→ Data lines
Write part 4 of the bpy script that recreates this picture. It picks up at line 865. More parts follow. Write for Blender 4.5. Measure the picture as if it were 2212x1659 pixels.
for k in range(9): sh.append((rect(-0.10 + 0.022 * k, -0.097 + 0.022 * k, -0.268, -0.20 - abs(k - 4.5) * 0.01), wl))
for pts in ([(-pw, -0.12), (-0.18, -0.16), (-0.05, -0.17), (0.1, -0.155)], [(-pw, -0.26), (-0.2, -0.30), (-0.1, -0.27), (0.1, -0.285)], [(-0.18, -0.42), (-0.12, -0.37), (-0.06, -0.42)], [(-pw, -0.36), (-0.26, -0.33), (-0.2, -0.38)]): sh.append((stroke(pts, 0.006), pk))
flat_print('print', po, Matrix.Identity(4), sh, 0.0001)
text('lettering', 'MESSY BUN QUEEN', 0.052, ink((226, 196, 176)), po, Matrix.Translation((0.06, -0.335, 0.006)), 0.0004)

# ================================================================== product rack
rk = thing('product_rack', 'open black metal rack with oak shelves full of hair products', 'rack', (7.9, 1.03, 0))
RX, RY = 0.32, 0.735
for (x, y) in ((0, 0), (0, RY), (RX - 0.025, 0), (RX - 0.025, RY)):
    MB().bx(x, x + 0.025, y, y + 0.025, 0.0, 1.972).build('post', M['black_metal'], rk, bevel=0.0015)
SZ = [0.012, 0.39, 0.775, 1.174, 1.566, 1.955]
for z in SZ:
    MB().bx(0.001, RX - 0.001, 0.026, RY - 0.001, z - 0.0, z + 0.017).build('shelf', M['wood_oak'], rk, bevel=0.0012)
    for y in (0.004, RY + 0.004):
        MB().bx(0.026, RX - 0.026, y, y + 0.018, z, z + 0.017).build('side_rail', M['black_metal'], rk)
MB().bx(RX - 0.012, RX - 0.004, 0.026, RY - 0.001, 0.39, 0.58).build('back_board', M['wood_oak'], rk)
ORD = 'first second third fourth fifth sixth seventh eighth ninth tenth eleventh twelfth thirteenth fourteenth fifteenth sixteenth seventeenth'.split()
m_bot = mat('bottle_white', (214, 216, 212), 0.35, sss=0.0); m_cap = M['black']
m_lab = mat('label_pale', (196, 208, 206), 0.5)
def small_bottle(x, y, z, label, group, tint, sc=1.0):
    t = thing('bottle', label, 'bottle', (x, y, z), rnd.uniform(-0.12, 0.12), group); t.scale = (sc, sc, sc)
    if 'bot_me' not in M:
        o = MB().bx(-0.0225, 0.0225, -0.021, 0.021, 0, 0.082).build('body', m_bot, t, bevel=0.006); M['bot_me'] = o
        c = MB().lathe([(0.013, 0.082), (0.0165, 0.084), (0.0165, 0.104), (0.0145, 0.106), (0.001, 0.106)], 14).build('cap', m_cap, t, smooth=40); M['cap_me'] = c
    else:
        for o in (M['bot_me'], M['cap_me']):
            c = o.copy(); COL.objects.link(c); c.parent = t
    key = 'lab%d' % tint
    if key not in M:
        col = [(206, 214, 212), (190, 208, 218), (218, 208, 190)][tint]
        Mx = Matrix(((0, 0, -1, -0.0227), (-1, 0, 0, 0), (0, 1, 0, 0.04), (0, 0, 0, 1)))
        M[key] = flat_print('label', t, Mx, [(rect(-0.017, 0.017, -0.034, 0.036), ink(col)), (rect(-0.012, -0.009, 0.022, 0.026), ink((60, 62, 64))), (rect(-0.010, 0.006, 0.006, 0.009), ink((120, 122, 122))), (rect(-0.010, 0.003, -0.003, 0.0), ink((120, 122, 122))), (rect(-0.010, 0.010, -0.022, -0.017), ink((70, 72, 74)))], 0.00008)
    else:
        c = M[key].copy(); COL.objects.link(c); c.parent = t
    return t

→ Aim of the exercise
Quote exactly the opening line of the material above and every line after it, up to and including the line that contains "text('lettering', 'MESSY BUN".

→ Solution to the problem
Write part 4 of the bpy script that recreates this picture. It picks up at line 865. More parts follow. Write for Blender 4.5. Measure the picture as if it were 2212x1659 pixels.
for k in range(9): sh.append((rect(-0.10 + 0.022 * k, -0.097 + 0.022 * k, -0.268, -0.20 - abs(k - 4.5) * 0.01), wl))
for pts in ([(-pw, -0.12), (-0.18, -0.16), (-0.05, -0.17), (0.1, -0.155)], [(-pw, -0.26), (-0.2, -0.30), (-0.1, -0.27), (0.1, -0.285)], [(-0.18, -0.42), (-0.12, -0.37), (-0.06, -0.42)], [(-pw, -0.36), (-0.26, -0.33), (-0.2, -0.38)]): sh.append((stroke(pts, 0.006), pk))
flat_print('print', po, Matrix.Identity(4), sh, 0.0001)
text('lettering', 'MESSY BUN QUEEN', 0.052, ink((226, 196, 176)), po, Matrix.Translation((0.06, -0.335, 0.006)), 0.0004)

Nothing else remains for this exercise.